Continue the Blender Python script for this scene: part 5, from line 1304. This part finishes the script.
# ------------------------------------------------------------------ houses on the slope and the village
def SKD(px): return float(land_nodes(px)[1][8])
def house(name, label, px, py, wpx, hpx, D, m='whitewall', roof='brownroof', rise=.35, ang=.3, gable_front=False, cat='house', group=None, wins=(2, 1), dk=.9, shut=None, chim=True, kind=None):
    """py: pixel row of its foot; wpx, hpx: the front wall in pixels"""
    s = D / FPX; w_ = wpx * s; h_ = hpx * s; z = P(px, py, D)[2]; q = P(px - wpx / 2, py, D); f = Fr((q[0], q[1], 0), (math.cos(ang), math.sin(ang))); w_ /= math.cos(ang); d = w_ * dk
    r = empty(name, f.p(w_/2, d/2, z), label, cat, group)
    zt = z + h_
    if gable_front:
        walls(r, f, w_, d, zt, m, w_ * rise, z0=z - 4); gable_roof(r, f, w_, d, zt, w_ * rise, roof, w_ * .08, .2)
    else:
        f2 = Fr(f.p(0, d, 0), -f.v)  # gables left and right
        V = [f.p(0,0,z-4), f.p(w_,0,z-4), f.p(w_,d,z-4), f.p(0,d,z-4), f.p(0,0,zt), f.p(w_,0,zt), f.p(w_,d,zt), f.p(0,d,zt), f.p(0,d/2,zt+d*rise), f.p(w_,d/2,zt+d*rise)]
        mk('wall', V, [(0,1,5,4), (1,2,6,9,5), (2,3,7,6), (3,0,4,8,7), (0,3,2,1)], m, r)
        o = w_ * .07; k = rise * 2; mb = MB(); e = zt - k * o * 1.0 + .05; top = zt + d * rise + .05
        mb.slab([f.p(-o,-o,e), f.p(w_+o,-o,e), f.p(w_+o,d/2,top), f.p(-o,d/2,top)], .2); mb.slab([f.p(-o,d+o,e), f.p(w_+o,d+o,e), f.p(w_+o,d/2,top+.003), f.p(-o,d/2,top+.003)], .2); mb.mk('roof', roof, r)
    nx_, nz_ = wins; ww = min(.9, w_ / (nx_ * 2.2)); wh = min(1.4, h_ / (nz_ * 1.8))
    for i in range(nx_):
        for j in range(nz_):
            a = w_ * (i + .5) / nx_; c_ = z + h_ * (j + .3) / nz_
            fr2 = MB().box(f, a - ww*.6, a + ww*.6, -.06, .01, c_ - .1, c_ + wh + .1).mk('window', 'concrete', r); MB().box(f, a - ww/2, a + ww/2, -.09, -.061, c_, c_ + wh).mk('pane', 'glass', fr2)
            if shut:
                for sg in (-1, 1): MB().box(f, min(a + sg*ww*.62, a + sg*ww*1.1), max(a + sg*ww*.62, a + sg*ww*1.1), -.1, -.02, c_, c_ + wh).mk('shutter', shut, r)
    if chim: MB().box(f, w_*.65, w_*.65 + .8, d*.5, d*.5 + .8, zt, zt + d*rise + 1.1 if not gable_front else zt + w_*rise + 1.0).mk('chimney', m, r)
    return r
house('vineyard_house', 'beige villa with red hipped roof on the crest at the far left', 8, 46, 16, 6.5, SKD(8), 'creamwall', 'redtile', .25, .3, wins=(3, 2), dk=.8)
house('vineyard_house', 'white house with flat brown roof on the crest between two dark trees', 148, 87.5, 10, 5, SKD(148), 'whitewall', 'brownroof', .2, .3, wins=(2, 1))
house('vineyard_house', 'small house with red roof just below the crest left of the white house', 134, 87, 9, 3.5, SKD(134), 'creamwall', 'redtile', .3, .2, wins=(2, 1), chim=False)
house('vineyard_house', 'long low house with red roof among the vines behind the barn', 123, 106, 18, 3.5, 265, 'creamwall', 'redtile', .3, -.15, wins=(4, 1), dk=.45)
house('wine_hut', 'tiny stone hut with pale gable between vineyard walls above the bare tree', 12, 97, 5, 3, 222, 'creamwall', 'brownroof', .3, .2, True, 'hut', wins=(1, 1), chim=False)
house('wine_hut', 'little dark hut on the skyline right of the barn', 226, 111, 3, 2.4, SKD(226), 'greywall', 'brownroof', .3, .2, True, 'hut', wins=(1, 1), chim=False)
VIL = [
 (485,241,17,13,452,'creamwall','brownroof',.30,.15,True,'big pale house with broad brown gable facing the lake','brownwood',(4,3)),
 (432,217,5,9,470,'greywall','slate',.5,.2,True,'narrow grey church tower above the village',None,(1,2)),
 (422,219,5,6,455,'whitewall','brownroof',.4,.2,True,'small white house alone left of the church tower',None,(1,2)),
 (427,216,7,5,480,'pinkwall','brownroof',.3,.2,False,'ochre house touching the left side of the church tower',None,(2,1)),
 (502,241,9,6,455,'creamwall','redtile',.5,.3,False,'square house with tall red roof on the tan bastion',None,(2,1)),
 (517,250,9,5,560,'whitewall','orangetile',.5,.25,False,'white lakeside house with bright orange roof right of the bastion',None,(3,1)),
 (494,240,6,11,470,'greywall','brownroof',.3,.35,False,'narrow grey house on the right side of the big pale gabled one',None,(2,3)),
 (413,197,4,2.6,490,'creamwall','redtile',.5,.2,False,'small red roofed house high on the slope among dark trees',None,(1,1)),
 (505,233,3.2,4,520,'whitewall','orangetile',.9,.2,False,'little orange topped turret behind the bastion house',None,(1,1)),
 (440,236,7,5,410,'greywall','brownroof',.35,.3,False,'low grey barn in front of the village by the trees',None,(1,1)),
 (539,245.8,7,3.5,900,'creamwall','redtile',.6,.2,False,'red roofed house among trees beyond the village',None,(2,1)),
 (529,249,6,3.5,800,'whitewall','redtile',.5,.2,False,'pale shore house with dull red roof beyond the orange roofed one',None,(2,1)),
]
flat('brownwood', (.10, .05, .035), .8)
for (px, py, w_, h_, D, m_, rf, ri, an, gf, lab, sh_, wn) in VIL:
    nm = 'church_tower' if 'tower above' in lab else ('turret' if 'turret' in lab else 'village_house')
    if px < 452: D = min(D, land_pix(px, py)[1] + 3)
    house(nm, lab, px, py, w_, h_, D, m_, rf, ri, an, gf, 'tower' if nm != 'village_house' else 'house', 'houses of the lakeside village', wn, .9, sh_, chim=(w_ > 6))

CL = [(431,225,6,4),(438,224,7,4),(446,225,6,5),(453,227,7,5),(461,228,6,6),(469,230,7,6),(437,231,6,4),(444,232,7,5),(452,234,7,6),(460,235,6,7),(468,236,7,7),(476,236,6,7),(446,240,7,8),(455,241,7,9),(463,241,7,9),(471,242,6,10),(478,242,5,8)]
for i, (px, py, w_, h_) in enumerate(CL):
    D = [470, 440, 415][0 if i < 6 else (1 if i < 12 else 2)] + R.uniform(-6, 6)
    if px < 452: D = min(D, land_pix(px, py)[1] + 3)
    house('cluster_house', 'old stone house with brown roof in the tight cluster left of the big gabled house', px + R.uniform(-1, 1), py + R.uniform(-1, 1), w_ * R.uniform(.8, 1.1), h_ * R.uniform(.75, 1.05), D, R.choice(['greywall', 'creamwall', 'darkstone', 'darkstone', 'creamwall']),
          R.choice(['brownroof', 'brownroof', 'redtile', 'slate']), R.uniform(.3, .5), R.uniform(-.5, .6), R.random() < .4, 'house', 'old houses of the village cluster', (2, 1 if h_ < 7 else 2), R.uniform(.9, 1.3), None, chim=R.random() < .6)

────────

### [TASK INSTRUCTIONS]
Reproduce the data, keeping every line exactly the same.

### [FULL SOLUTION]
Continue the Blender Python script for this scene: part 5, from line 1304. This part finishes the script.
# ------------------------------------------------------------------ houses on the slope and the village
def SKD(px): return float(land_nodes(px)[1][8])
def house(name, label, px, py, wpx, hpx, D, m='whitewall', roof='brownroof', rise=.35, ang=.3, gable_front=False, cat='house', group=None, wins=(2, 1), dk=.9, shut=None, chim=True, kind=None):
    """py: pixel row of its foot; wpx, hpx: the front wall in pixels"""
    s = D / FPX; w_ = wpx * s; h_ = hpx * s; z = P(px, py, D)[2]; q = P(px - wpx / 2, py, D); f = Fr((q[0], q[1], 0), (math.cos(ang), math.sin(ang))); w_ /= math.cos(ang); d = w_ * dk
    r = empty(name, f.p(w_/2, d/2, z), label, cat, group)
    zt = z + h_
    if gable_front:
        walls(r, f, w_, d, zt, m, w_ * rise, z0=z - 4); gable_roof(r, f, w_, d, zt, w_ * rise, roof, w_ * .08, .2)
    else:
        f2 = Fr(f.p(0, d, 0), -f.v)  # gables left and right
        V = [f.p(0,0,z-4), f.p(w_,0,z-4), f.p(w_,d,z-4), f.p(0,d,z-4), f.p(0,0,zt), f.p(w_,0,zt), f.p(w_,d,zt), f.p(0,d,zt), f.p(0,d/2,zt+d*rise), f.p(w_,d/2,zt+d*rise)]
        mk('wall', V, [(0,1,5,4), (1,2,6,9,5), (2,3,7,6), (3,0,4,8,7), (0,3,2,1)], m, r)
        o = w_ * .07; k = rise * 2; mb = MB(); e = zt - k * o * 1.0 + .05; top = zt + d * rise + .05
        mb.slab([f.p(-o,-o,e), f.p(w_+o,-o,e), f.p(w_+o,d/2,top), f.p(-o,d/2,top)], .2); mb.slab([f.p(-o,d+o,e), f.p(w_+o,d+o,e), f.p(w_+o,d/2,top+.003), f.p(-o,d/2,top+.003)], .2); mb.mk('roof', roof, r)
    nx_, nz_ = wins; ww = min(.9, w_ / (nx_ * 2.2)); wh = min(1.4, h_ / (nz_ * 1.8))
    for i in range(nx_):
        for j in range(nz_):
            a = w_ * (i + .5) / nx_; c_ = z + h_ * (j + .3) / nz_
            fr2 = MB().box(f, a - ww*.6, a + ww*.6, -.06, .01, c_ - .1, c_ + wh + .1).mk('window', 'concrete', r); MB().box(f, a - ww/2, a + ww/2, -.09, -.061, c_, c_ + wh).mk('pane', 'glass', fr2)
            if shut:
                for sg in (-1, 1): MB().box(f, min(a + sg*ww*.62, a + sg*ww*1.1), max(a + sg*ww*.62, a + sg*ww*1.1), -.1, -.02, c_, c_ + wh).mk('shutter', shut, r)
    if chim: MB().box(f, w_*.65, w_*.65 + .8, d*.5, d*.5 + .8, zt, zt + d*rise + 1.1 if not gable_front else zt + w_*rise + 1.0).mk('chimney', m, r)
    return r
house('vineyard_house', 'beige villa with red hipped roof on the crest at the far left', 8, 46, 16, 6.5, SKD(8), 'creamwall', 'redtile', .25, .3, wins=(3, 2), dk=.8)
house('vineyard_house', 'white house with flat brown roof on the crest between two dark trees', 148, 87.5, 10, 5, SKD(148), 'whitewall', 'brownroof', .2, .3, wins=(2, 1))
house('vineyard_house', 'small house with red roof just below the crest left of the white house', 134, 87, 9, 3.5, SKD(134), 'creamwall', 'redtile', .3, .2, wins=(2, 1), chim=False)
house('vineyard_house', 'long low house with red roof among the vines behind the barn', 123, 106, 18, 3.5, 265, 'creamwall', 'redtile', .3, -.15, wins=(4, 1), dk=.45)
house('wine_hut', 'tiny stone hut with pale gable between vineyard walls above the bare tree', 12, 97, 5, 3, 222, 'creamwall', 'brownroof', .3, .2, True, 'hut', wins=(1, 1), chim=False)
house('wine_hut', 'little dark hut on the skyline right of the barn', 226, 111, 3, 2.4, SKD(226), 'greywall', 'brownroof', .3, .2, True, 'hut', wins=(1, 1), chim=False)
VIL = [
 (485,241,17,13,452,'creamwall','brownroof',.30,.15,True,'big pale house with broad brown gable facing the lake','brownwood',(4,3)),
 (432,217,5,9,470,'greywall','slate',.5,.2,True,'narrow grey church tower above the village',None,(1,2)),
 (422,219,5,6,455,'whitewall','brownroof',.4,.2,True,'small white house alone left of the church tower',None,(1,2)),
 (427,216,7,5,480,'pinkwall','brownroof',.3,.2,False,'ochre house touching the left side of the church tower',None,(2,1)),
 (502,241,9,6,455,'creamwall','redtile',.5,.3,False,'square house with tall red roof on the tan bastion',None,(2,1)),
 (517,250,9,5,560,'whitewall','orangetile',.5,.25,False,'white lakeside house with bright orange roof right of the bastion',None,(3,1)),
 (494,240,6,11,470,'greywall','brownroof',.3,.35,False,'narrow grey house on the right side of the big pale gabled one',None,(2,3)),
 (413,197,4,2.6,490,'creamwall','redtile',.5,.2,False,'small red roofed house high on the slope among dark trees',None,(1,1)),
 (505,233,3.2,4,520,'whitewall','orangetile',.9,.2,False,'little orange topped turret behind the bastion house',None,(1,1)),
 (440,236,7,5,410,'greywall','brownroof',.35,.3,False,'low grey barn in front of the village by the trees',None,(1,1)),
 (539,245.8,7,3.5,900,'creamwall','redtile',.6,.2,False,'red roofed house among trees beyond the village',None,(2,1)),
 (529,249,6,3.5,800,'whitewall','redtile',.5,.2,False,'pale shore house with dull red roof beyond the orange roofed one',None,(2,1)),
]
flat('brownwood', (.10, .05, .035), .8)
for (px, py, w_, h_, D, m_, rf, ri, an, gf, lab, sh_, wn) in VIL:
    nm = 'church_tower' if 'tower above' in lab else ('turret' if 'turret' in lab else 'village_house')
    if px < 452: D = min(D, land_pix(px, py)[1] + 3)
    house(nm, lab, px, py, w_, h_, D, m_, rf, ri, an, gf, 'tower' if nm != 'village_house' else 'house', 'houses of the lakeside village', wn, .9, sh_, chim=(w_ > 6))

CL = [(431,225,6,4),(438,224,7,4),(446,225,6,5),(453,227,7,5),(461,228,6,6),(469,230,7,6),(437,231,6,4),(444,232,7,5),(452,234,7,6),(460,235,6,7),(468,236,7,7),(476,236,6,7),(446,240,7,8),(455,241,7,9),(463,241,7,9),(471,242,6,10),(478,242,5,8)]
for i, (px, py, w_, h_) in enumerate(CL):
    D = [470, 440, 415][0 if i < 6 else (1 if i < 12 else 2)] + R.uniform(-6, 6)
    if px < 452: D = min(D, land_pix(px, py)[1] + 3)
    house('cluster_house', 'old stone house with brown roof in the tight cluster left of the big gabled house', px + R.uniform(-1, 1), py + R.uniform(-1, 1), w_ * R.uniform(.8, 1.1), h_ * R.uniform(.75, 1.05), D, R.choice(['greywall', 'creamwall', 'darkstone', 'darkstone', 'creamwall']),
          R.choice(['brownroof', 'brownroof', 'redtile', 'slate']), R.uniform(.3, .5), R.uniform(-.5, .6), R.random() < .4, 'house', 'old houses of the village cluster', (2, 1 if h_ < 7 else 2), R.uniform(.9, 1.3), None, chim=R.random() < .6)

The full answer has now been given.